Pardon, the first reply was signed :-( --------------- Hi, pardon me for jumping in ;-), but I have had an own experience regarding exhausted memory with kernel 2.4.3. I hope that this is not OT, it's not regarding access-security, but reliability. My private box is Suse 7.1 with kernel 2.4.3, 128 MB RAM, 64 MB swap (this may be odd, but anyway, normally it works). I ran a recent version of a WAV Editor (The Art of Noise) to edit a 70MB WAV File. In the first instance it ran smooth, but when I opend a second instance it consumed all RAM while loading the WAV, then also all swapspace, and when the overcommitment was takting effect and all VM was exhausted, the box was fully unusable, constantly swapping, paging and so on, nearly frozen (besides heavy diskactivity). I had to switch it off. No sign of an OOM-Killer. I do not use any ulimits (maybe I have to establish it). In my opinion not a reliable allocation scheme for an OS used to run a server, only for a workstation where such behaviour could be easily tolerated. Only my personal opinion, no public flamewars please ;-) My 2 cents. Stefan Hoffmeister wrote:
: On Sun, 22 Apr 2001 18:39:23 +0200 (CEST), Peter Münster wrote:
I would like to know, if this is Linux specific, or am I able to crash (or freeze) any Unix (Solaris for example) just by eating a lot of memory?
"Unprotected" systems will at least suffer from DOS attacks.
Where does this problem come from?
Lack of ulimit'ing.
When a programm calls a malloc (or something like that), I think the system should return an error, if there is not enough memory.
When is "not enough memory" really "not enough memory"? If you fork an application with a code size of 5 MB a hundred times - do you need 5 MB of "memory", or do you need 500 MB?
Well, Linux thinks that in the above scenario 5 MB of memory are perfectly sufficient, even if your system only provides a total amount of virtual memory of 100 MB.

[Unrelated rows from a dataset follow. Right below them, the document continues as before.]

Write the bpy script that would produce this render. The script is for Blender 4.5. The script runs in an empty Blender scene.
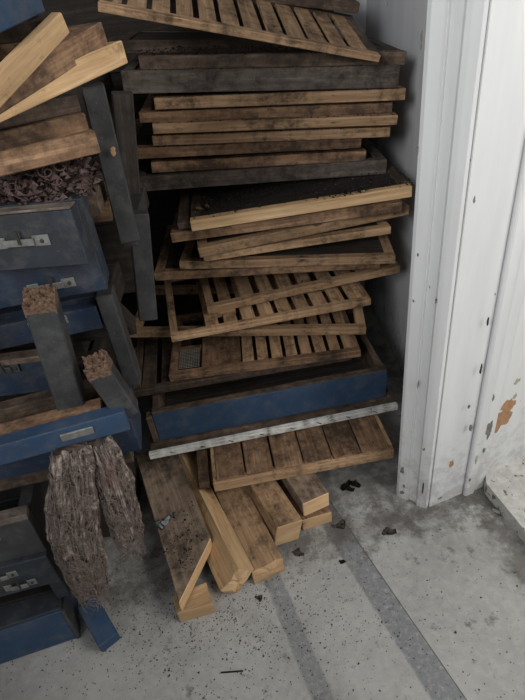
import bpy, bmesh, math, random
from mathutils import Vector, Matrix, noise
random.seed(7)
S = bpy.context.scene
COL = S.collection
CAM_H = 1.5
F_PX = 526.0
PITCH = math.radians(35.8)
ROLL = math.atan2(97, 724)

# ------------------------------------------------------------------ survey helpers
_F = Vector((0, math.cos(PITCH), -math.sin(PITCH)))
_U0 = Vector((0, math.sin(PITCH), math.cos(PITCH)))
_R0 = Vector((1, 0, 0))
_R = math.cos(ROLL)*_R0 - math.sin(ROLL)*_U0
_U = math.sin(ROLL)*_R0 + math.cos(ROLL)*_U0
def ray(px, py):
    return _F + (px-262.5)/F_PX*_R - (py-350)/F_PX*_U
def at_z(px, py, z):
    d = ray(px, py); t = (z-CAM_H)/d.z
    return Vector((d.x*t, d.y*t, z))
def at_y(px, py, y):
    d = ray(px, py); t = y/d.y
    return Vector((d.x*t, y, CAM_H+d.z*t))

# ------------------------------------------------------------------ node helpers
class NT:
    def __init__(s, name):
        s.m = bpy.data.materials.new(name); s.m.use_nodes = True
        s.t = s.m.node_tree; s.n = s.t.nodes; s.n.clear()
        s.out = s.n.new('ShaderNodeOutputMaterial')
        s.b = s.n.new('ShaderNodeBsdfPrincipled')
        s.t.links.new(s.b.outputs[0], s.out.inputs[0])
    def link(s, a, b): s.t.links.new(a, b)
    def setin(s, sock, v):
        if hasattr(v, 'is_linked') or hasattr(v, 'links'): s.link(v, sock)
        else: sock.default_value = v
    def coord(s, kind='Object'):
        return s.n.new('ShaderNodeTexCoord').outputs[kind]
    def mapping(s, vec, scale=(1,1,1), loc=(0,0,0)):
        n = s.n.new('ShaderNodeMapping'); s.link(vec, n.inputs[0])
        n.inputs['Scale'].default_value = scale; n.inputs['Location'].default_value = loc
        return n.outputs[0]
    def noise(s, vec, scale, detail=4, rough=.6, dist=0.0):
        n = s.n.new('ShaderNodeTexNoise'); s.link(vec, n.inputs['Vector'])
        n.inputs['Scale'].default_value = scale; n.inputs['Detail'].default_value = detail
        n.inputs['Roughness'].default_value = rough; n.inputs['Distortion'].default_value = dist
        return n.outputs[0]
    def ramp(s, fac, stops, interp='LINEAR'):
        n = s.n.new('ShaderNodeValToRGB'); s.link(fac, n.inputs[0]); r = n.color_ramp
        r.interpolation = interp
        while len(r.elements) < len(stops): r.elements.new(.5)
        for e, (p, c) in zip(r.elements, stops):
            e.position = p; e.color = (*c, 1) if len(c) == 3 else c
        return n.outputs[0]
    def thr(s, fac, lo, hi):
        n = s.n.new('ShaderNodeMapRange'); s.link(fac, n.inputs[0])
        n.inputs[1].default_value = lo; n.inputs[2].default_value = hi
        return n.outputs[0]
    def math(s, op, a, b=0.0, clamp=False):
        n = s.n.new('ShaderNodeMath'); n.operation = op; n.use_clamp = clamp
        s.setin(n.inputs[0], a); s.setin(n.inputs[1], b); return n.outputs[0]
    def mix(s, fac, a, b, mode='MIX'):
        n = s.n.new('ShaderNodeMix'); n.data_type = 'RGBA'; n.blend_type = mode
        s.setin(n.inputs[0], fac)
        for i, v in ((6, a), (7, b)):
            if isinstance(v, tuple): n.inputs[i].default_value = (*v[:3], 1)
            else: s.link(v, n.inputs[i])
        return n.outputs[2]
    def dot(s, vec, d):
        n = s.n.new('ShaderNodeVectorMath'); n.operation = 'DOT_PRODUCT'
        s.link(vec, n.inputs[0]); n.inputs[1].default_value = d; return n.outputs['Value']
    def bump(s, h, strength=.3, dist=.002):
        n = s.n.new('ShaderNodeBump'); s.link(h, n.inputs['Height'])
        n.inputs['Strength'].default_value = strength; n.inputs['Distance'].default_value = dist
        s.link(n.outputs[0], s.b.inputs['Normal'])
    def finish(s, color, rough=.8, spec=.3, metal=0.0):
        s.setin(s.b.inputs['Base Color'], (*color, 1) if isinstance(color, tuple) else color)
        s.setin(s.b.inputs['Roughness'], rough)
        s.b.inputs['Specular IOR Level'].default_value = spec
        s.b.inputs['Metallic'].default_value = metal
        return s.m

def wood(name, dark, mid, light, dirt=.35, dirtcol=(.03,.022,.017), streak=40):
    n = NT(name); uv = n.coord('UV'); ob = n.coord('Object')
    oi = n.n.new('ShaderNodeObjectInfo').outputs['Random']
    g = n.noise(n.mapping(uv, (2.2, streak, 1)), 1.6, 6, .62, .6)
    fine = n.noise(n.mapping(uv, (9, 260, 1)), 1.2, 3, .6)
    g2 = n.math('ADD', n.math('MULTIPLY', g, .75), n.math('MULTIPLY', fine, .25))
    c = n.ramp(g2, [(.30, dark), (.5, mid), (.68, light)])
    low = n.noise(n.mapping(uv, (3, 8, 1)), 1.5, 3, .6)
    c = n.mix(n.math('MULTIPLY', n.thr(low, .42, .72), .5), c, tuple(x*.55 for x in mid))
    d = n.noise(uv, 26, 8, .75)
    d2 = n.noise(uv, 5, 3, .6)
    dm = n.thr(n.math('ADD', n.math('MULTIPLY', d, .6), n.math('MULTIPLY', d2, .4)), .62-dirt*.32, .70-dirt*.2)
    c = n.mix(n.math('MULTIPLY', dm, .82), c, dirtcol)
    knots = n.noise(n.mapping(uv, (14, 30, 1)), 1.4, 1, .4)
    c = n.mix(n.math('MULTIPLY', n.thr(knots, .73, .78), .75), c, (.05,.03,.018))
    v = n.n.new('ShaderNodeHueSaturation'); n.link(c, v.inputs['Color'])
    n.link(n.math('ADD', n.math('MULTIPLY', oi, .5), .75), v.inputs['Value'])
    n.bump(g2, .5, .003)
    return n.finish(v.outputs[0], .82, .25)

def painted(name, paint, paint2, under, chips=.5, grime=.4):
    n = NT(name); uv = n.coord('UV')
    a = n.noise(uv, 9, 5, .65); p = n.mix(n.thr(a, .35, .65), paint, paint2)
    scr = n.noise(n.mapping(uv, (1, 3, 1)), 34, 6, .75)
    cm = n.thr(scr, .74-chips*.1, .76-chips*.1)
    c = n.mix(n.math('MULTIPLY', cm, .8), p, under)
    gr = n.noise(uv, 6, 8, .75)
    c = n.mix(n.math('MULTIPLY', n.thr(gr, .45, .70), grime), c, (.035,.032,.03))
    sp = n.noise(uv, 120, 3, .6)
    c = n.mix(n.math('MULTIPLY', n.thr(sp, .66, .74), .28), c, (.25,.24,.22))
    du = n.noise(uv, 16, 6, .7)
    c = n.mix(n.math('MULTIPLY', n.thr(du, .48, .70), .35), c, (.15,.14,.125))
    n.bump(scr, .35, .002)
    return n.finish(c, .62, .35)

PINE = wood('fresh_pine', (.34,.205,.10), (.60,.39,.205), (.78,.55,.32), .24)
SAWN = wood('sawn_end', (.42,.25,.12), (.60,.39,.21), (.72,.52,.31), .05, streak=9)
AGED = wood('aged_pine', (.14,.08,.048), (.33,.195,.112), (.54,.345,.21), .6)
TAN = wood('tan_pine', (.23,.138,.075), (.47,.295,.165), (.70,.47,.28), .42)
BROWN = wood('brown_wood', (.07,.048,.034), (.15,.105,.075), (.26,.185,.135), .7)
BROWNP = wood('dusty_plank', (.13,.09,.062), (.24,.175,.125), (.36,.275,.205), .5)
GREYW = wood('grey_wood', (.08,.062,.050), (.17,.138,.115), (.27,.225,.19), .6)
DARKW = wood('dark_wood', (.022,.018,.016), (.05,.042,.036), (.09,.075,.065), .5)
SLATE = painted('slate_paint', (.028,.029,.031), (.055,.057,.059), (.16,.135,.11), 1.0, .6)
BLUE = painted('blue_paint', (.022,.054,.112), (.034,.070,.132), (.12,.10,.085), .25, .3)
DBLUE = painted('dirty_blue_paint', (.013,.028,.062), (.024,.040,.068), (.11,.09,.07), .9, .8)
NAVY = painted('dull_navy_paint', (.016,.024,.038), (.030,.036,.044), (.09,.075,.06), .9, .8)

def simple(name, col, rough=.6, metal=0.0, nscale=40, var=.4, spec=.4):
    n = NT(name); a = n.noise(n.coord('Object'), nscale, 5, .7)
    c = n.mix(n.thr(a, .35, .7), col, tuple(x*(1-var) for x in col))
    n.bump(a, .3, .001)
    return n.finish(c, rough, spec, metal)
METAL = simple('dull_zinc', (.30,.30,.285), .55, .5, 60, .5)
RUST = simple('dark_iron', (.06,.05,.045), .7, .3)
CRUMB_SHADE = simple('black_crumbs', (.018,.014,.012), .8, 0, 90, .6)
CRUMB2 = simple('brown_crumbs', (.085,.06,.045), .85, 0, 90, .6)
FLAKE = simple('pale_flakes', (.42,.40,.36), .8)
BROKEN = simple('splintered_end', (.20,.12,.078), .95, 0, 190, .9)
PLASTIC = simple('crumpled_foil', (.55,.60,.62), .3, .1, 30, .3)
PLASTER = simple('bare_plaster', (.45,.25,.13), .9, 0, 60, .35)
GREYP = simple('grey_undercoat', (.22,.21,.19), .9, 0, 60, .45)
OLIVE = simple('olive_undercoat', (.42,.41,.30), .9, 0, 60, .3)
WIRE = simple('wire_grid', (.42,.40,.36), .5, .3)

def burlap_mat():
    n = NT('burlap_fibre'); uv = n.coord('UV')
    a = n.noise(n.mapping(uv, (1, 1, 1)), 55, 6, .8, 1.0)
    b = n.noise(uv, 7, 3, .6)
    fib = n.noise(n.mapping(uv, (90, 12, 1)), 2, 4, .7, .8)
    c = n.ramp(n.math('ADD', n.math('MULTIPLY', a, .5), n.math('MULTIPLY', fib, .5)),
               [(.40, (.024,.018,.016)), (.5, (.17,.13,.11)), (.60, (.48,.41,.36))])
    c = n.mix(n.math('MULTIPLY', n.thr(b, .56, .70), .5), c, (.22,.085,.085))
    n.bump(n.math('ADD', a, fib), 1.0, .006)
    return n.finish(c, .95, .1)
BURLAP = burlap_mat()
THREAD = simple('thread', (.27,.215,.185), .95, 0, 30, .5, .1)
WAX = simple('rosy_wax_scraps', (.10,.062,.054), .6, 0, 70, .6)

def wall_mat(name, base, zdirt=.25, chips=.5):
    n = NT(name); ob = n.coord('Object')
    st = n.noise(n.mapping(ob, (6, 6, .8)), 2, 5, .6)
    c = n.mix(n.thr(st, .35, .75), base, tuple(x*.84 for x in base))
    z = n.n.new('ShaderNodeSeparateXYZ'); n.link(ob, z.inputs[0])
    zf = n.thr(z.outputs[2], .5, 0)
    gr = n.noise(ob, 22, 8, .78)
    lowd = n.math('MULTIPLY', n.thr(n.math('ADD', gr, n.math('MULTIPLY', zf, .20)), .60, .72), n.math('ADD', n.math('MULTIPLY', zf, .32), .05))
    c = n.mix(lowd, c, (.22,.20,.175))
    ch = n.noise(n.mapping(ob, (1, 1, .6)), 34, 3, .6)
    cm = n.thr(n.math('ADD', ch, n.math('MULTIPLY', zf, .06*chips)), .735, .742)
    c = n.mix(cm, c, (.16,.14,.12))
    n.bump(n.math('ADD', st, n.math('MULTIPLY', cm, -1.0)), .35, .004)
    return n.finish(c, .5, .35)
WHITE = wall_mat('white_gloss_paint', (.72,.725,.72))
WALLP = wall_mat('alcove_plaster', (.74,.745,.76), .2, .3)
SILLM = wall_mat('worn_sill_paint', (.62,.61,.57), .9, 2.2)
def strip_mat():
    n = NT('worn_white_edge'); uv = n.coord('UV')
    a = n.noise(n.mapping(uv, (1, 1.5, 1)), 22, 6, .7)
    c = n.ramp(a, [(.36, (.14,.12,.10)), (.44, (.50,.49,.45)), (.6, (.76,.75,.70))])
    n.bump(a, .3, .002)
    return n.finish(c, .6, .3)
EDGE = strip_mat()

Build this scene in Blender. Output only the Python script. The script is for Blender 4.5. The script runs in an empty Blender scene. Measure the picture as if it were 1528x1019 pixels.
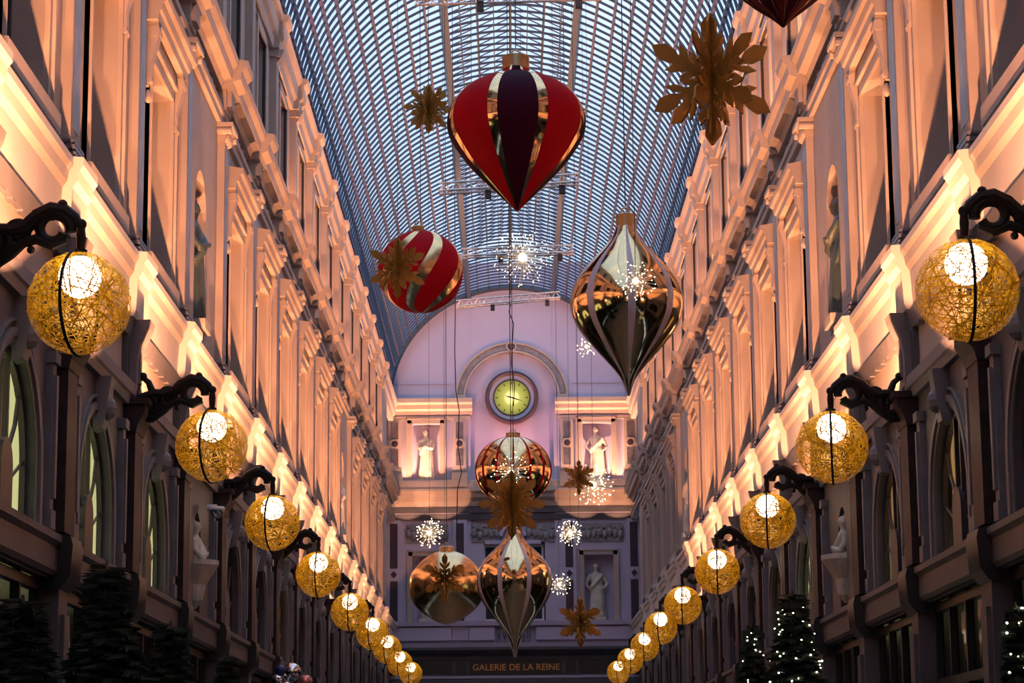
import bpy, bmesh, math, random
from mathutils import Vector, Matrix
random.seed(7)
PI = math.pi
SC = bpy.context.scene
COL = SC.collection

# ------------------------------------------------------------------ camera, sky, exposure
def make_camera():
    cd = bpy.data.cameras.new('camera'); cam = bpy.data.objects.new('camera', cd); COL.objects.link(cam)
    cd.sensor_width = 36; cd.lens = 3539.28/1528*36; cd.clip_end = 400
    f, c, t, yw, r = 3539.28, -.1348, .1865, -.002, .0092
    # forward, right, up from tilt / yaw / roll
    def back(v):                       # yawed frame to world
        x, y, z = v
        return Vector((x*math.cos(yw)-y*math.sin(yw), x*math.sin(yw)+y*math.cos(yw), z))
    fw = back((0, math.cos(t), math.sin(t))); up0 = back((0, -math.sin(t), math.cos(t))); rt0 = back((1, 0, 0))
    rt = rt0*math.cos(r)-up0*math.sin(r)
    up = rt0*math.sin(r)+up0*math.cos(r)
    m = Matrix((rt, up, -fw)).transposed().to_4x4()
    m.translation = Vector((c, 0, 1.6))
    cam.matrix_world = m
    SC.camera = cam
make_camera()

SC.view_settings.view_transform = 'Standard'
SC.view_settings.look = 'None'
SC.view_settings.gamma = 1
SC.view_settings.use_curve_mapping = False
SC.view_settings.exposure = 0.0

SKY_STRENGTH = 1.6
w = bpy.data.worlds.new('dusk_sky'); SC.world = w; w.use_nodes = True
nt = w.node_tree; nt.nodes.clear()
o_ = nt.nodes.new('ShaderNodeOutputWorld'); b_ = nt.nodes.new('ShaderNodeBackground')
tc = nt.nodes.new('ShaderNodeTexCoord'); ns = nt.nodes.new('ShaderNodeTexNoise'); cr = nt.nodes.new('ShaderNodeValToRGB')
ns.inputs['Scale'].default_value = 3.0; ns.inputs['Detail'].default_value = 5
cr.color_ramp.elements[0].position = .35; cr.color_ramp.elements[0].color = (.48, .66, 1.0, 1)
cr.color_ramp.elements[1].position = .7; cr.color_ramp.elements[1].color = (.80, .90, 1.0, 1)
nt.links.new(tc.outputs['Generated'], ns.inputs['Vector']); nt.links.new(ns.outputs['Fac'], cr.inputs['Fac'])
nt.links.new(cr.outputs['Color'], b_.inputs['Color']); nt.links.new(b_.outputs['Background'], o_.inputs['Surface'])
b_.inputs['Strength'].default_value = SKY_STRENGTH

UPLIGHT_POWER = 1450.0
ATTIC_POWER = 720.0
UPLIGHT_COLOR = (1.0, .40, .175)

# ------------------------------------------------------------------ helpers
def tag(o, label=None, cat=None, group=None, kind=None):
    if label: o['label'] = label
    if cat: o['category'] = cat
    if group: o['group'] = group
    if kind: o['kind'] = kind
    return o

def empty(name, loc=(0, 0, 0), rz=0, parent=None):
    o = bpy.data.objects.new(name, None); COL.objects.link(o)
    o.location = loc; o.rotation_euler = (0, 0, rz); o.empty_display_size = .1
    if parent: o.parent = parent
    return o

def kids(o): return [c for c in bpy.data.objects if c.parent == o]

def copy_tree(o, parent=None, loc=None):
    def rec(s, p):
        c = s.copy(); COL.objects.link(c); c.parent = p
        for ch in CH.get(s.name, []): rec(ch, c)
        return c
    CH = {}
    for x in bpy.data.objects:
        if x.parent: CH.setdefault(x.parent.name, []).append(x)
    c = rec(o, parent)
    if loc is not None: c.location = loc
    return c

class MB:
    """collects faces of one mesh"""
    def __init__(s): s.v = []; s.f = []; s.m = []
    def add(s, vs, fs, mi=0):
        n = len(s.v); s.v += [tuple(p) for p in vs]; s.f += [tuple(n+i for i in f) for f in fs]; s.m += [mi]*len(fs)
    def box(s, x0, x1, y0, y1, z0, z1, mi=0):
        vs = [(x, y, z) for x in (x0, x1) for y in (y0, y1) for z in (z0, z1)]
        s.add(vs, [(0, 1, 3, 2), (4, 6, 7, 5), (0, 4, 5, 1), (2, 3, 7, 6), (0, 2, 6, 4), (1, 5, 7, 3)], mi)
    def prism(s, poly, fn, a, b, mi=0):
        """poly: 2-D points; fn(u, v, t) -> 3-D point; extruded from t=a to t=b"""
        n = len(poly); vs = [fn(u, v, a) for u, v in poly]+[fn(u, v, b) for u, v in poly]
        fs = [(i, (i+1) % n, n+(i+1) % n, n+i) for i in range(n)]
        fs += [tuple(range(n-1, -1, -1)), tuple(range(n, 2*n))]
        s.add(vs, fs, mi)
    def tube(s, pts, r, n=6, mi=0, closed=False, caps=True):
        P = [Vector(p) for p in pts]; k = len(P)
        rr = r if isinstance(r, (list, tuple)) else [r]*k
        vs = []; prev = None
        for i in range(k):
            if closed: t = P[(i+1) % k]-P[i-1]
            else: t = P[min(i+1, k-1)]-P[max(i-1, 0)]
            t = t.normalized() if t.length > 1e-9 else Vector((0, 0, 1))
            if prev is None:
                a = Vector((0, 0, 1)) if abs(t.z) < .9 else Vector((1, 0, 0)); u = t.cross(a).normalized()
            else:
                u = prev-t*prev.dot(t); u = u.normalized() if u.length > 1e-6 else t.orthogonal().normalized()
            prev = u; w_ = t.cross(u)
            for j in range(n):
                an = 2*PI*j/n; vs.append(P[i]+(u*math.cos(an)+w_*math.sin(an))*rr[i])
        fs = []
        for i in range(k if closed else k-1):
            for j in range(n):
                a = i*n+j; b = i*n+(j+1) % n; c = ((i+1) % k)*n+(j+1) % n; d = ((i+1) % k)*n+j
                fs.append((a, b, c, d))
        if caps and not closed: fs += [tuple(range(n-1, -1, -1)), tuple((k-1)*n+j for j in range(n))]
        s.add(vs, fs, mi)
    def lathe(s, prof, n=24, c=(0, 0, 0), mi=0, a0=0, a1=2*PI, matfn=None, sx=1, sy=1):
        """prof: (r, z) list about the z axis"""
        full = abs(a1-a0-2*PI) < 1e-6; m = n if full else n+1
        vs = []
        for r, z in prof:
            for j in range(m):
                a = a0+(a1-a0)*j/n; vs.append((c[0]+sx*r*math.cos(a), c[1]+sy*r*math.sin(a), c[2]+z))
        base = len(s.v); s.v += vs
        for i in range(len(prof)-1):
            for j in range(n):
                j2 = (j+1) % m
                s.f.append((base+i*m+j, base+i*m+j2, base+(i+1)*m+j2, base+(i+1)*m+j)); s.m.append(matfn(i, j) if matfn else mi)
        if full:
            if prof[0][0] > 1e-4: s.f.append(tuple(base+j for j in range(m-1, -1, -1))); s.m.append(mi)
            if prof[-1][0] > 1e-4: s.f.append(tuple(base+(len(prof)-1)*m+j for j in range(m))); s.m.append(mi)
    def sphere(s, c, r, n=12, k=8, mi=0, sz=1):
        s.lathe([(max(r*math.sin(PI*i/k), 1e-5), -r*sz*math.cos(PI*i/k)) for i in range(k+1)], n, c, mi)
    def mesh(s, name, mats, smooth=False, weld=False, recalc=True):
        me = bpy.data.meshes.new(name); me.from_pydata(s.v, [], s.f)
        for m in (mats if isinstance(mats, (list, tuple)) else [mats]): me.materials.append(m)
        me.polygons.foreach_set('material_index', s.m)
        if recalc or weld:
            bm = bmesh.new(); bm.from_mesh(me)
            if weld: bmesh.ops.remove_doubles(bm, verts=bm.verts, dist=1e-4)
            if recalc: bmesh.ops.recalc_face_normals(bm, faces=bm.faces)
            bm.to_mesh(me); bm.free()
        if smooth:
            me.polygons.foreach_set('use_smooth', [True]*len(me.polygons))
            me.set_sharp_from_angle(angle=math.radians(40))
        me.update(); return me
    def build(s, name, mats, parent=None, smooth=False, weld=False, loc=(0, 0, 0), rz=0, recalc=True):
        return inst(name, s.mesh(name, mats, smooth, weld, recalc), parent, loc, rz)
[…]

IOW, Linux overcommits on the amount of memory it actually has - it will give you an infinite amount of memory (relatively speaking :->) while it only has a fixed amount of backing virtual memory at its disposal.
It seems that Linux does *not* return an error (or only too late).
Current released kernels (AFAIK) will always overcommit. If a situation arises where more virtual memory is required than the system can deliver, a process is being killed ("OOM killer").
I believe that recently an experimental patch has been published that will allow turning off of overcommitting. I, for one, would immediately turn overcommitting off, if it finds its way into the kernel.